On débouche donc très vite sur la question morale de la valeur ajoutée des riches : un artiste, un sportif, un dirigeant qui exerce ses stocks options et, pire, un rentier auraient une utilité sociale, une valeur ajoutée, très en deçà des rémunérations qu’ils perçoivent. Et ils seraient donc condamnables, notamment par une ponction fiscale accrue. La question sous-jacente est la suivante : si les riches deviennent moins riches, est-ce que cela va rendre plus riches les pauvres ? C’est une idée séduisante mais dont je ne connais pas de démonstration fiable, c’est-à-dire visible dans la réalité et non issue d’une théorie d’un économiste. Et si les pauvres devenaient riches, endosseraient-ils alors toutes les turpitudes attribuées aux riches ? Mystère. En tout cas, lorsqu’ils apportent de la valeur (Steve Jobs ?), les riches méritent un peu plus leur richesse que lorsqu’ils sont rentiers (pourquoi tant de haine ?).
Il en découle naturellement un questionnement sur ce que les riches font de leur richesse. La réflexion est alimentée par la fondation crée par Bill Gates et regroupant des milliardaires américains philanthropes (dont Warren Buffet), émus de l’état de la planète et léguant des sommes colossales pour des projets humanitaires. C’est là qu’on touche véritablement la différence de mentalité concernant les riches entre les américains ( « aux Etats Unis, on réussit à travers la richesse qu’on crée, il est naturel de la redistribuer » ) et les français (« on est suspect : si on fait un don, c’est pour être défiscalisé ou par repentance »). Je ne veux pas vous priver des mots péremptoires de Michel Onfray concernant les riches donateurs : « ce prurit de bonté dissimule mal un banal acte égocentrique : cet amour de soi transformé en amour du prochain satisfait l’âme de celui qui n’a plus d’âme parce que l’hyper richesse a ce don de détruire l’âme de celui que la fortune a soustrait du monde véritable ». Je ne savais pas que les philosophes lisaient dans les âmes.

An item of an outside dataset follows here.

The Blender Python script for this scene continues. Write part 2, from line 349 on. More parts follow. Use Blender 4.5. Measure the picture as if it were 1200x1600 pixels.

Comme le disait l’humoriste Pierre Dac, quand on sait ce qu’on sait, qu’on voit ce qu’on voit et qu’on entend ce qu’on entend, on a bien raison de penser ce qu’on pense. Et c’est ce qui est finalement le plus désolant dans tout ça. Qui dit vrai, qui dit faux ? Nos mécanismes de perception sont basés sur les généralisations (je connais un riche malhonnête, donc les riches sont malhonnêtes) les omissions (je ne vois pas de riches honnêtes) et les distorsions (si un riche donne son argent, c’est pour se faire pardonner sa malhonnêteté). Tout cela alimente la pensée binaire et dualiste, préalable à la haine de l’autre. Je pense qu’on aurait plutôt intérêt, en ces temps agités, de s’unir pour chercher des solutions viables aux problèmes des hommes et de la planète.